RL4QStat · Reinforcement Learning for Quantum Statistical Physics

During the last two decades, Machine Learning (ML) and Artificial Intelligence (AI) tools have created a true paradigm shift and impacted numerous fields and industries. In quantum physics, ML is rapidly gaining popularity and is already being extensively used for variational quantum state representation. Recently, a more ambitious and new research direction is developing where Reinforcement Learning agents could be used to solve quantum statistical problems while improving during the task. This field is still in its infancy and is highly promising to yield efficient and scalable computational tools for physics that would be situated between semi-analytical approximations and brute-force Monte Carlo calculations.
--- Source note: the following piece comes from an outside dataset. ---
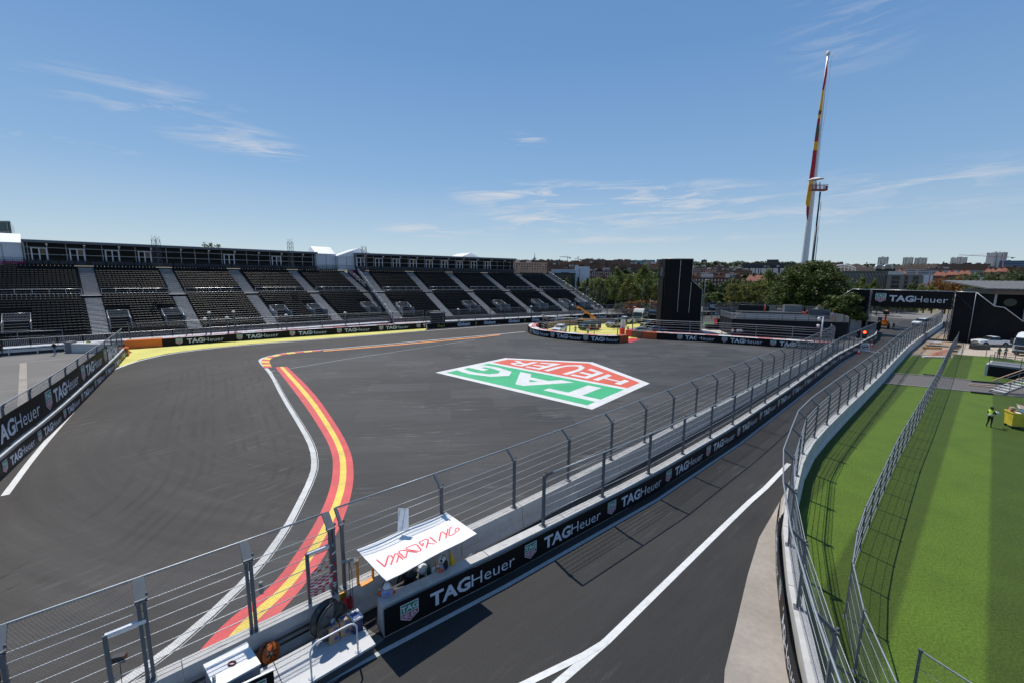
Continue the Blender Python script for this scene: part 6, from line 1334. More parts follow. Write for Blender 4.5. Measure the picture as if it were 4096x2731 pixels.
person('steward in a pale blue vest bending over the island barrier', at(2351, 1345), 190, 'reach', fit('blue_vest', 'navy', 'lime'), 'short')
person('official in a white shirt and black trousers in front of the silver van', at(2474, 1319), 180, 'akimbo', fit('white', 'black'), 'short')
person('helper in a pale vest beside the official in front of the silver van', at(2454, 1317), 170, 'stand', fit('pale_vest', 'black', 'orange'), 'short')
person('marshal in orange trousers behind the end of the red barrier', at(2511, 1340), 240, 'folded', fit('lilac', 'orange', 'navy'), 'short')
person('marshal in orange overalls standing on the upper deck of the platform', pf(7.4, 4.7, 4.5), 150, 'stand', fit('lilac', 'orange', 'orange'), 'short', 1.8)
person('crouching marshal in orange by the grey screen of the platform', pf(15.6, 5.2, 3.3), 190, 'akimbo', fit('black', 'orange', 'orange'), 'cap')
person('marshal in lilac vest and orange trousers at the right end of the platform', pf(19.2, 3.0, 3.3), 200, 'folded', fit('lilac', 'orange', 'lilac'), 'cap')
for i, (px, lab) in enumerate(((2928, 'leftmost of three people in white shirts behind the red barrier'), (2949, 'middle of three people in white shirts, arms folded'), (2961, 'rightmost of three people in white shirts behind the red barrier'))): person(lab, at(px, 1348), 175 + i * 12, ('hold', 'folded', 'akimbo')[i], fit('white', 'black'), ('cap', 'short', 'short')[i])
person('worker in dark clothes leaning at the rail of the raised boom lift basket', V((xm + .3, YB - .1, zf + .18)), -60, 'reach', fit('black', 'navy', 'grey'), 'short', 1.85)
person('second worker with an arm on the boom lift basket rail, nearer the pole', V((xm - .55, YB + .1, zf + .18)), -80, 'hold', fit('navy', 'jeans', 'black'), 'short', 1.75)
person('person in dark clothes crouched by the loader under the footbridge', V((88, 98, 0)), 200, 'hold', fit('black', 'black'), 'short')
for i, px in enumerate((3992, 4018)): p = at(px, 1432, 0); person(['seated visitor on the gravel behind the terrace railing, left of two', 'visitor in a dark cap behind the terrace railing, right of two'][i], p, 200, 'folded', fit('black', 'navy', 'green' if i == 0 else 'white'), 'short', 1.7)
# ================================================================= vehicles
PAINT = {n: mat('paint_' + n, c, .22, .02, 1, spec=.6, metal=m) for n, c, m in (('white', (.74, .75, .76), 0), ('black', (.012, .013, .015), 0), ('silver', (.30, .32, .33), .35), ('grey', (.10, .11, .13), .2), ('orange', (.75, .25, .012), 0), ('navy', (.02, .03, .06), .1), ('yellow', (.75, .55, .02), 0), ('cream', (.66, .66, .58), 0))}
TYRE = mat('tyre', (.018, .018, .018), .85, .15, 8); RIM = mat('rim', (.32, .33, .34), .35, .1, 5, metal=.6); CARGL = mat('car_glass', (.012, .016, .018), .06, .1, 1, spec=.7); HEADL = mat('headlamp', (.75, .78, .80), .15, .02); TAILL = mat('tail_lamp', (.45, .02, .02), .2, .05); TRIM = mat('black_trim', (.02, .02, .021), .5, .1)
WHM = {}
def wheelmesh(r, w):
    if (r, w) not in WHM:
        Q = Matrix.Rotation(PI / 2, 3, 'X'); a = MB(); a.lathe([(r * .62, -w / 2), (r * .92, -w / 2), (r, -w * .3), (r, w * .3), (r * .92, w / 2), (r * .62, w / 2)], n=18, mtx=Q); b = MB(); b.lathe([(r * .6, -w * .42), (r * .64, -w * .46), (r * .64, w * .46), (r * .6, w * .42)], n=14, mtx=Q)
        for k in range(5): an = 2 * PI * k / 5; [b.bar((0, s * w * .44, 0), (r * .58 * math.cos(an), s * w * .44, r * .58 * math.sin(an)), r * .16, .03) for s in (-1, 1)]
        WHM[(r, w)] = (a.mesh('wheel', TYRE), b.mesh('rim', RIM))
    return WHM[(r, w)]
def wheels(t, xs, half, r, w=.24):
    for x in xs:
        for s in (-1, 1):
            a, b = wheelmesh(r, w); o = put(a, 'wheel', t, (x, s * (half - w / 2 - .015), r), world=False); put(b, 'rim', o, (0, 0, 0), world=False)
            mb = MB(); mb.lathe([(r * 1.16, -.004), (r * 1.16, .004)], (x, s * (half + .004), r * 1.02), 20, mtx=Matrix.Rotation(PI / 2, 3, 'X')); q = mb.obj('wheel_arch', TRIM, t, local=True)
            o.location.y = s * (half - w / 2 + .03)
def loft(t, st, m, half, glass_from=None):
    """st: list of (x, zlow, zbelt, zroof, halfwidth, roofhalf); x runs from nose to tail"""
    mb = MB(); rings = []
    for x, zl, zb, zr, w, wr in st:
        up = zr > zb + .05
        L = [(w * .90, zl), (w, zl + .16), (w, (zl + zb) / 2), (w * .97, zb), (wr if up else w * .9, zr - (.06 if up else 0.0) + (0 if up else .01)), (wr * .82 if up else w * .6, zr + (.0 if up else .03))]
        rings.append([V((x, -y, z)) for y, z in L] + [V((x, y, z)) for y, z in reversed(L)])
    n = 12; gl = []
    for i, (a, b) in enumerate(zip(rings, rings[1:])):
        o = len(mb.v); mb.v += [tuple(q) for q in a + b]
        ua, ub = st[i][3] > st[i][2] + .05, st[i + 1][3] > st[i + 1][2] + .05
        for k in range(n - 1):
            band = min(k, n - 2 - k); f = (o + k, o + n + k, o + n + k + 1, o + k + 1); g_ = (band == 3 and (ua and ub)) or (band in (3, 4, 5) and ua != ub)
            mb.f.append(f); mb.m.append(1 if g_ else 0); mb.sm.append(band < 3)
        f = (o + n - 1, o + 2 * n - 1, o + n, o); mb.f.append(f); mb.m.append(2); mb.sm.append(False)
    for r, e in ((rings[0], 0), (rings[-1], 1)):
        o = len(mb.v); mb.v += [tuple(q) for q in r]; mb.f.append(tuple(o + k for k in (range(n) if e else range(n - 1, -1, -1)))); mb.m.append(0); mb.sm.append(False)
    return mb.obj('body', [m, CARGL, TRIM], t, local=True)
def lamps(t, xf, xr, w, zf, zr):
    for s in (-1, 1):
        mb = MB(); mb.box((xf + .03, s * w * .78, zf), (.10, w * .34, .13)); mb.obj('headlight', HEADL, t, local=True)
        mb = MB(); mb.box((xr - .02, s * w * .86, zr), (.07, w * .18, .28)); mb.obj('taillight', TAILL, t, local=True)
        mb = MB(); mb.box((xf + 1.35, s * (w + .10), zf + .42), (.12, .18, .14)); mb.obj('mirror', TRIM, t, local=True)
    mb = MB(); mb.box((xf - .012, 0, zf - .06), (.04, w * 1.05, .20)); mb.obj('grille', TRIM, t, local=True)
    mb = MB(); mb.box((xf - .03, 0, zf - .30), (.05, w * 1.6, .16)); mb.obj('bumper', TRIM, t, local=True)
def veh(name, label, cat, p, heading): return thing(name, label, cat, (p[0], p[1], p[2]), None, rz=heading)
def car(name, label, cat, p, nose, kind, m):
    """nose: direction angle (radians) the front points to; body is built with the nose at -x"""
    t = veh(name, label, cat, p, nose + PI)
    if kind == 'suv':
        w = .92; loft(t, [(-2.25, .35, .70, .70, .74, .6), (-2.15, .25, .88, .88, .86, .7), (-1.35, .22, 1.02, 1.02, w, .8), (-1.05, .22, 1.05, 1.06, w, .8), (-.35, .22, 1.05, 1.58, w, .66), (.5, .22, 1.06, 1.64, w, .67), (1.5, .22, 1.10, 1.60, w, .65), (2.1, .26, 1.10, 1.12, w * .97, .7), (2.25, .40, .95, .95, .84, .6)], m, w); wheels(t, (-1.42, 1.36), w, .36); lamps(t, -2.22, 2.24, w, .78, .95)
    elif kind == 'sedan':
        w = .90; loft(t, [(-2.35, .32, .62, .62, .74, .6), (-2.2, .22, .78, .78, .86, .7), (-1.2, .2, .92, .92, w, .8), (-.95, .2, .94, .95, w, .8), (-.1, .2, .95, 1.38, w, .60), (.6, .2, .96, 1.43, w, .61), (1.2, .2, .97, 1.34, w, .58), (1.85, .22, .98, 1.0, w * .97, .7), (2.35, .36, .88, .88, .82, .6)], m, w); wheels(t, (-1.42, 1.42), w, .33); lamps(t, -2.3, 2.34, w, .68, .82)
    elif kind == 'van':
        w = .98; loft(t, [(-2.5, .35, .80, .80, .80, .6), (-2.38, .25, 1.02, 1.02, .92, .7), (-1.75, .22, 1.18, 1.18, w, .8), (-1.5, .22, 1.20, 1.21, w, .8), (-.75, .22, 1.20, 1.86, w, .80), (.2, .22, 1.20, 1.96, w, .82), (2.3, .22, 1.20, 1.95, w, .82), (2.48, .28, 1.2, 1.9, w * .96, .80)], m, w); wheels(t, (-1.55, 1.5), w, .35); lamps(t, -2.46, 2.49, w, .86, 1.1)
        for s in (-1, 1): mb = MB(); mb.bar((-.4, s * .72, 2.0), (2.2, s * .72, 2.0), .04); mb.obj('roof_rail', TRIM, t, local=True)
    elif kind == 'pickup':
        w = .94; loft(t, [(-2.6, .45, .82, .82, .78, .6), (-2.5, .38, 1.02, 1.02, .88, .7), (-1.5, .38, 1.14, 1.14, w, .8), (-1.2, .38, 1.16, 1.17, w, .8), (-.5, .38, 1.16, 1.74, w, .68), (.4, .38, 1.16, 1.78, w, .68), (.75, .38, 1.16, 1.70, w, .66), (.95, .38, 1.16, 1.17, w, .8), (2.6, .42, 1.14, 1.14, w, .8)], m, w); wheels(t, (-1.65, 1.55), w, .40, .27); lamps(t, -2.57, 2.6, w, .90, .95)
        mb = MB(); mb.box((1.8, 0, 1.185), (1.5, 1.6, .04)); mb.obj('bed_cover', TRIM, t, local=True)
    return t
def ground_heading(p, q): return math.atan2(q.y - p.y, q.x - p.x)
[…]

In this proposal such tools will be developed for applications in modern quantum many-body physics at finite temperatures. In particular, the goal is to train smart AI agents to sample path integrals that occur in various quantum statistical problems. Important research questions include exploring domain generalization where learned knowledge by the agent can be transferred between tasks. The developed methodology will be applied to challenging systems in condensed matter physics such as many-fermion systems and polaronic systems with memory. Besides providing powerful computational tools, this research on the thrilling synthesis of Reinforcement Learning and quantum statistics will yield new insights and perspectives at the forefront of the current AI explosion in physics.